Last year, it was a trip to the border. This year, it was a trek to Guatemala. Both well-intentioned, genuinely interesting Discovery Week trips for the Class of 2025. Both were quietly canceled by administration due to a lack of interest, and thus a lack of funding.

The two ill-fated trips boasted many similarities. They had focuses on the Latin American world. They were notably closer in distance to Westridge than any other trip. They were many students’ last choice. And they were priced equally with the other more popular trip options.
As a student who has participated in Westridge’s incredibly intentional Spanish curriculum, a program that goes beyond just learning a language, I wasn’t turned off by the content of trips. Truly, both offered valuable lessons and learning opportunities, whether it be about the dire state of immigration at our southern border or the culture and life of Guatemalan women.

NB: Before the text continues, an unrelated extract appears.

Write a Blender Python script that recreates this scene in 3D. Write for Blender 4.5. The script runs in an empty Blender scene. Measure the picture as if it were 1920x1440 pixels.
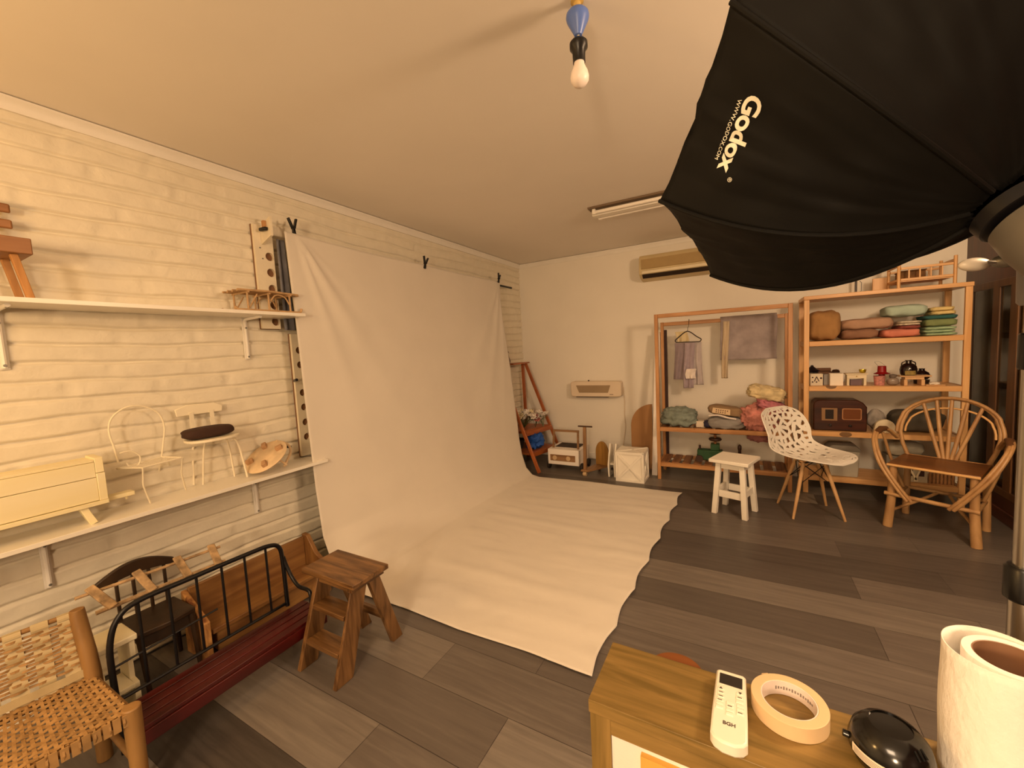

What is frustrating about these trips though, and the ultimate deterrent for many students to sign up and agree to pay, is the cost. For two years in a row, these trips were closer in distance than any other offered trip. The Border trip did not even require a flight. There is simply no justification for the cost in comparison to the experience.
Under Discovery Week’s current financial framework, the truth is that the Westridge Upper School administration has set these trips up for failure. How can a $4,150 trip to Guatemala, a country on the same continent as the United States, compete with a $4,150 trip to Japan or Namibia? It can’t. And it doesn’t, which is why the trip, like last year’s Border trip, was cancelled.
The last time I wrote about Discovery Week was in 2023, and I felt like steam was coming out of my ears. I was that mad at the inequity of choice and cost.
This year, I couldn’t help but feel similarly.
Now, I will give credit where credit is due. With an entirely new Upper School administration, I had little hopes for what Discovery Week would look like. But, to her credit, Ms. Kerri Epps, Assistant Director of Upper School, and her team really did a decent job with the Discovery Week’s rollout. Communication was punctual and clear, and the ranking system did feel like an improvement from the hunger games of fighting for your top-choice trip on SignUpGenius.
While I could point out the nebulous pricing for senior trips or the seemingly random way underclassmen were assigned trips (which is another story in itself; see editors Tekle and Rebecca’s article), I want to focus on a systemic issue no one really knows how to address.
And that is the cost. With all grade-level trips priced the same, students should expect the same value for their dollar. I mean, in this economy? It’s only fair.
I’m not even sure I know the right solution. I believe in equity. I believe every student at Westridge should be able to go on the Discovery Week trip they want to go on—and I believe that price should not be a barrier.
Since Discovery Week’s launch in 2023, international trips prices for seniors have increased by 38.3%. Not to mention the flat 50% increase for domestic trips. The nation’s inflation, on the other hand, has only increased by around 6%. Regardless of any justification, these dire, year-over-year price increases cannot be ignored.
Our current system pits trips against each other because of their equal price, so the trip’s perceived value is the first thing that comes to many students’ minds. How can I win Discovery Week? Well, you win by picking the trip that is most valuable to you, and distance is the defining factor in many people’s choices.
How hard is it to get to this country without Westridge’s support and supervision? How much do plane tickets cost? In short, how expensive and unique is this trip?
For out-of-North-America trips to countries like Namibia, Japan, and Chile, the answers to these hypotheticals in my peers’ minds and my own are a lot more positive and optimistic. Unfortunately, administration fails to recognize what is painfully obvious to Westridge students and families.
Guatemala’s proximity disqualifies its merits as a unique trip and educational experience. I can get there more quickly than I can to my grandparents who live in Washington D.C. A two-stop flight during the approximate dates of Discovery Week went for less than $400 the last time I looked. Namibia on the other hand? If any parent wanted to follow their child to the African country it would be almost $2,000 for a roundtrip ticket.


You also can’t expect parents, some of whom are already paying almost $50,000 a year in tuition and fees, to be jumping for joy to pay for their student’s third choice trip.
Discovery Week is an invaluable experience, one that not many other students have the privilege to attend. I truly am jumping at the opportunity to visit Chile in two weeks, as much as I still do have qualms about the pricing.
This is a program I want to love. “Interim”—what was previously the form of Discovery Week—was a selling point of Westridge to me when I applied here for sixth grade.
Next year, our school needs to take a step back, look around, and see what its community wants. Let’s not replicate our same mistakes. Let’s not have to cancel trips “due to financial restrictions related to the smaller nature of this year’s trip,” as Director of Upper School Dr. Melanie Arias wrote to those signed up to visit Guatemala.
In an expensive world, bang for your buck is all that most are looking for. That has to be recognized. That has to be represented in trip offerings.